Healthful ResourcesCardamom—for Viking Cookies & Arabian Coffee

by Nancy L. Nelson, from the December 1999 Newsletter

Vikings had a fondness for cardamom. Of the many spices they carried home to Scandinavia, they especially liked this strong, exotic spice and used it in festival-day cakes. Today's bakers are happy to satisfy the Viking palate, especially this time of year. Soft sweet breads and darkly spicy cookies offer warm memories of celebrations in the northern European tradition. Cardamom has a warm, lemony flavor that goes well with many of the cinnamon-ginger-clove combinations we enjoy this time of year. Although it is one of the most expensive spices on the Co-op shelves (it costs $22 a pound), a few cents' worth will spice a batch of cookies or flavor a fruit dessert. Besides, the Co-op's price for cardamom is about half that of most grocery stores in town, which only carry ground cardamom.

Grinding Cardamom

While the Vikings used cardamom for sweet rolls, the cultures where cardamom is native developed a very different approach to the spice. In India and Sri Lanka, cooks use it to flavor rice and complex curries, and frequently the food is spicy hot.

But the Arabs, who carried cardamom and other spices halfway around the word to sell at a large profit, are the greatest cardamom lovers. Arab coffee is heavily flavored with cardamom—sometimes to the point of having more cardamom than coffee. Some preparations use two teaspoons of cardamom seeds for each small cup of the sweet, fragrant coffee.

The coffee ritual in Arabian countries begins with green coffee beans, which are roasted and then crushed in a mortar and pestle. The ground coffee is boiled with cardamom seeds, sugar and sometimes a pinch of saffron or cloves. The liquid is strained and for a final flavor boost, poured through cardamom pods as it is served.

To add a bit of cardamom flavor to coffee at home, grind a cardamom pod with the coffee beans, or add some ground cardamom to already ground coffee before brewing.

Thanks to their taste for cardamom coffee, as well as cardamom in many foods, Arabian countries have consumed an estimated 80 percent of the world's cardamom annual production in some years.

Although cardamom is native to India and Sri Lanka, the largest commercial producer today is Guatemala, which started growing the spice in the 1920s. In some areas of the country, cardamom has replaced coffee as the most important crop.

The green cardamom pods sold at the Co-op are Guatemalan and offer the best cardamom flavor if you are willing to crush or grind the seeds. Mortar and pestle are excellent low-tech spice grinding tools. They are also useful for mashing and combining fresh herbs—pesto gets its name from this technique. But if you don't have a mortar and pestle, the Co-op sells high-quality ground cardamom. White cardamom pods with bleached outer husks are also available at other stores, but some food writers find the bleaching process diminishes the cardamom flavor and can make it taste somewhat salty and bitter.

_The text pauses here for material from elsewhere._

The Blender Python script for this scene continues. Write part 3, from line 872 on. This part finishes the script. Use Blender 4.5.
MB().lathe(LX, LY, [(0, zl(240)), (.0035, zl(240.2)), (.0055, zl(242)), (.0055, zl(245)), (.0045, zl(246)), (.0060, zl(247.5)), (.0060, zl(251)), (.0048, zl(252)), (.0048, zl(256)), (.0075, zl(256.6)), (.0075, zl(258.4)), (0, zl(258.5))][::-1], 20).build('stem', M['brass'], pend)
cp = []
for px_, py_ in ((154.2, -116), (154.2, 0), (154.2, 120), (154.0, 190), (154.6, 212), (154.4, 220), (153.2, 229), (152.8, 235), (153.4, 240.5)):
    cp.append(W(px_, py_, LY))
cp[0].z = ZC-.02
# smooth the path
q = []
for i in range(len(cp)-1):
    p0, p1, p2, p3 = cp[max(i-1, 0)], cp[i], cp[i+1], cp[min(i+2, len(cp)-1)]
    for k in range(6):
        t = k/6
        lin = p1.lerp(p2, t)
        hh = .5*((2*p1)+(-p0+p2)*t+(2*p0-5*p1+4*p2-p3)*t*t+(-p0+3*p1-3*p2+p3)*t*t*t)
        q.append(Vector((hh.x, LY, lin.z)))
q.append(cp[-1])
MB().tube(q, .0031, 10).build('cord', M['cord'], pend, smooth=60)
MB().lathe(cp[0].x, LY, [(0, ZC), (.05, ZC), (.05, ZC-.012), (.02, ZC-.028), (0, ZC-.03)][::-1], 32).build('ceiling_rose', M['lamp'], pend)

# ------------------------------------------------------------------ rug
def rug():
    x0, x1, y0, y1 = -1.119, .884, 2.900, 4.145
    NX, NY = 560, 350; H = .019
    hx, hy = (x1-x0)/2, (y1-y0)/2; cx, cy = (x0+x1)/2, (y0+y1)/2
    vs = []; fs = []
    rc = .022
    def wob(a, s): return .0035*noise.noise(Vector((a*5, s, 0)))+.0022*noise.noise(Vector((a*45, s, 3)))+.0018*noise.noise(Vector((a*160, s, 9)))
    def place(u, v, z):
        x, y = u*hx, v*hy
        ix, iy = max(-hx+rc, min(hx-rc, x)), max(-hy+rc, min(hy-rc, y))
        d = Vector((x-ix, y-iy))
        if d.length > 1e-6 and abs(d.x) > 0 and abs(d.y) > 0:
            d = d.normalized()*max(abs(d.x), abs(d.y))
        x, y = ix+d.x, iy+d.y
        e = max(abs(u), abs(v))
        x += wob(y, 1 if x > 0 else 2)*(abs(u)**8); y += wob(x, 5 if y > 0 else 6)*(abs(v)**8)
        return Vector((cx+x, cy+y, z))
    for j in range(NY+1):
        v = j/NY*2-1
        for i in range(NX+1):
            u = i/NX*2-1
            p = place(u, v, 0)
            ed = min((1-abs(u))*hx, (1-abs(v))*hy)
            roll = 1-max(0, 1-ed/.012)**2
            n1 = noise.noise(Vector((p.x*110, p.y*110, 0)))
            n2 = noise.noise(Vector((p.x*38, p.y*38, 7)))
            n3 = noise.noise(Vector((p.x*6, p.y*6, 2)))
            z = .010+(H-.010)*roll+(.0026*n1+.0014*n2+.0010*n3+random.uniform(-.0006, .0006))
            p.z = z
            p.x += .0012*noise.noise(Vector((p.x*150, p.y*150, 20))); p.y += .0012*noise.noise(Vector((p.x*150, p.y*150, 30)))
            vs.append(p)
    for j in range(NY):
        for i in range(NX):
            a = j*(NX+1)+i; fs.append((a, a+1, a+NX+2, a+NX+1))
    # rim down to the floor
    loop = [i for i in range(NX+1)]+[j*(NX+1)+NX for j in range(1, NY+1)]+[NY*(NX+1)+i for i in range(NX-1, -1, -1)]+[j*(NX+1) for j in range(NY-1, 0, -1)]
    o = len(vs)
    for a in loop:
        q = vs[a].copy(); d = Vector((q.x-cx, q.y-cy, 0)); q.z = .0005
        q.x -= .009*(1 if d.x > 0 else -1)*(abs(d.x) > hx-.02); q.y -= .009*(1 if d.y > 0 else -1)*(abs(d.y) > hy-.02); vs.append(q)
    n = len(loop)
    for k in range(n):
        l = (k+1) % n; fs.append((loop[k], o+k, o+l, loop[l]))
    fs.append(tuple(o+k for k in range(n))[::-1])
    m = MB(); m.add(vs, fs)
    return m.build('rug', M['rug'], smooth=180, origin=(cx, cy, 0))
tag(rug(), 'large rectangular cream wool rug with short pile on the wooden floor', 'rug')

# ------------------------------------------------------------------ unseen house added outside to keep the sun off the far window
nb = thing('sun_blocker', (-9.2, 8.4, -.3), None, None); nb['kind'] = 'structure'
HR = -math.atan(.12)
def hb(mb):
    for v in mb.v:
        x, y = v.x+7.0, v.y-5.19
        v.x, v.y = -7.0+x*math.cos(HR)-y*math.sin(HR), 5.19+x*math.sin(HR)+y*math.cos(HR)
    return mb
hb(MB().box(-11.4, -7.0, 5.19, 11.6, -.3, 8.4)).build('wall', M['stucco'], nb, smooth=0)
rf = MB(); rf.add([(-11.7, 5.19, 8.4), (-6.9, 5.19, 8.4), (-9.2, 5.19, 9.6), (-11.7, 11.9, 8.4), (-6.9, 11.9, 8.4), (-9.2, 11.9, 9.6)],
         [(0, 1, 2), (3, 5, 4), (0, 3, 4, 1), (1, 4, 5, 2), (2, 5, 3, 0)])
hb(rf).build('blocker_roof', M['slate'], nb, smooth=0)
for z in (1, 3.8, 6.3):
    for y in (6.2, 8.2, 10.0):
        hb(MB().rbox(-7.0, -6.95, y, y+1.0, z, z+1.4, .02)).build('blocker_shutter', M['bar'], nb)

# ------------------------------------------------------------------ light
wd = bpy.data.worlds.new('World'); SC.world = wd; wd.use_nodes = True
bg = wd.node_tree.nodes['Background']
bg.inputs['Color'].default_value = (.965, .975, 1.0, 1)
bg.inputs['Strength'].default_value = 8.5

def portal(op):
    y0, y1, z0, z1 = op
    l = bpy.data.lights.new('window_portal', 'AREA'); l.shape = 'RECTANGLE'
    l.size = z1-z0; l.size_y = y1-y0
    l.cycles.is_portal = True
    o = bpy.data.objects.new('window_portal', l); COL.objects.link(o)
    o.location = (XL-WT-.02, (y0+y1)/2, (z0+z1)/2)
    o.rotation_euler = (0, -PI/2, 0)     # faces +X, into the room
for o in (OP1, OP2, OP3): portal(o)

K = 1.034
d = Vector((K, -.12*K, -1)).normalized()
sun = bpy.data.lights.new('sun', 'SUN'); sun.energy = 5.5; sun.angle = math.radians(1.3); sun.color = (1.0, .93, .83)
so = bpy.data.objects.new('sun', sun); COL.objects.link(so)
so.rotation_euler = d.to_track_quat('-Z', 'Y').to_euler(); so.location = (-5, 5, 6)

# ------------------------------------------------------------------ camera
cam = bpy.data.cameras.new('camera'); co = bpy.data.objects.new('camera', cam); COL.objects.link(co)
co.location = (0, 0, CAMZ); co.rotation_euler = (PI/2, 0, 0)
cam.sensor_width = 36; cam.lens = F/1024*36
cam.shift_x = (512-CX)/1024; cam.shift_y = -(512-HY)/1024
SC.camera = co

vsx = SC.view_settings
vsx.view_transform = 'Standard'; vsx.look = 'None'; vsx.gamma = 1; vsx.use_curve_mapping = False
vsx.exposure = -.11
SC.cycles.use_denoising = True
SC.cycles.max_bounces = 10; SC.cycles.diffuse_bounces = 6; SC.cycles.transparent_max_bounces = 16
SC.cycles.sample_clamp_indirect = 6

The green pods are dried in the sun after hand harvesting from Elettaria cardamom, a tall perennial and member of the ginger family. Although the plant is easily grown in warm climates, its production is small, contributing to the high price of cardamom.

The following spice cookie recipe is from Latvia and includes an impressive list of spices including pepper, which gives it its name, "Piparkukas," or pepper cookies. It makes a thin, almost cracker-like cookie with a wonderful spicy taste. The dough cures for a week before baking, so plan ahead.

Piparkukas

1/3 cup honey
1/2 cup dark molasses
1 cup brown sugar
1/2 cup butter
3 tbsp. shortening
4 3/4 cups flour, divided in half
1 tsp. cinnamon
1/2 - 1 tsp. ginger
1/2 tsp. white pepper
1/2 tsp. cloves
1/2 tsp. fresh grated nutmeg
1/2 tsp. cardamom
1/2 tsp. coriander
2 eggs, beaten
1/2 tsp. baking soda
1 1/2 tsp. baking powder
slivered almonds
1 egg, beaten

Bring first five ingredients to a boil and blend well. Mix together half the flour and all the spices. Fold flour mixture into butter mixture with a wooden spoon until well blended. Cool. Add eggs.

In a small bowl, mix remaining flour with baking soda and powder. When other mixture is completely cool, added remaining flour mixture. Knead by hand to incorporate and until dough is shiny. Cover tightly and refrigerate for at least a week.

To bake, roll out quite thin (about 1/8 to 1/16 of an inch thick). Cut in desired shapes. Decorate with almonds. Brush cookies with beaten egg and bake at 400 degrees until light brown, about 5 minutes. Cookies will be crunchy. Store in an airtight container.